We’ll be seeing more fireworks this week as BP spill claims czar Kenneth Feinberg holds another series of Town Hall-style meetings along the Gulf Coast. He will not be well-received.
Clearly, every time Mr. Feinberg appears in public, it’s a chance for citizens to compare his actions with his words. And this time, Mr. Feinberg will be hit with a petition calling for him to step down for lack of performance, and that will no doubt get included as background in at least some reports on the meetings.
It’s also interesting that some articles, like the one in the Houma Today newspaper, are starting to cite a nationally recognized legal ethics expert who “looked into” Mr. Feinberg’s role. Stephen Gillers of the New York University School of Law, who provided Feinberg with his opinion that the claims chief is clearly “independent” of BP, has stressed that no “attorney-client” relationship exists between the oil company and the claims administrator.

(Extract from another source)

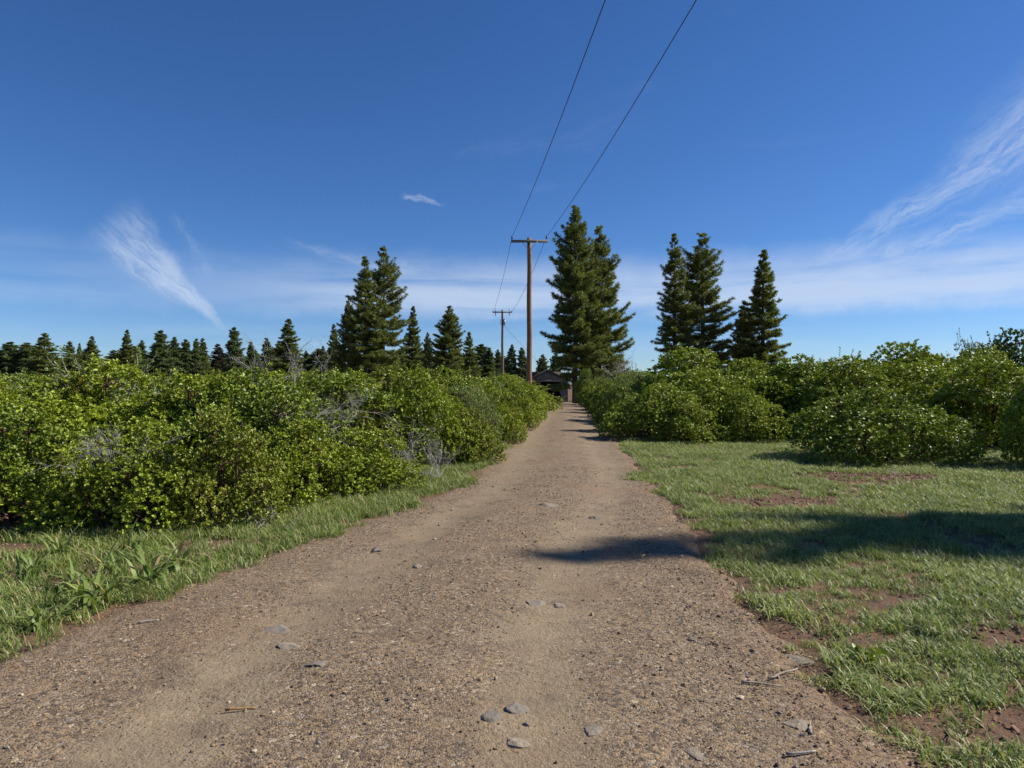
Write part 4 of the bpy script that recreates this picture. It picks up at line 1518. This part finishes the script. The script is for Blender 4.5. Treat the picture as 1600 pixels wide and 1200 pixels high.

Of course, that’s a hard position to accept in the Gulf where it’s widely reported that Mr. Feinberg’s firm is being paid $850,000 per month for its work.
And since at least some of the BP spill reporting this week will be about claims, let’s again note that the current tallies are meaningless. At first glance, it may sound like the Claims Facility is doing a fairly good job: “… 470,332 claims have been filed to date from all states affected by the spill, directly or indirectly. A total of 168,013 of those claims have been paid, in the amount of $2,941,546,976.96.” But “paid” does not mean paid in full or even a negotiated settlement. It just means a check was sent, and many claimants report getting pennies on the dollar. The Claims Facility does not report details of payment, and that lack of transparency in how the process works has been a point of contention for months.
This week’s fireworks will underscore these ongoing issues, and the lasting significance is that it will be one more example of an immensely difficult process that isn’t being handled well by many standards, except of course, BP’s. And who knows? The tipping point for fixing the claims process is essentially a political issue, and these things do add up. But we’ll doubtless be hearing also from some people who were paid – we were warned by our friends in Alaska that this would be the case as Big Oil creates a few “lottery winners” to offset the thousands of losers.
That way, the strategy goes: people remain quiet in hopes of being among the lucky few. But they won’t be the ones bringing the pyrotechnics this week.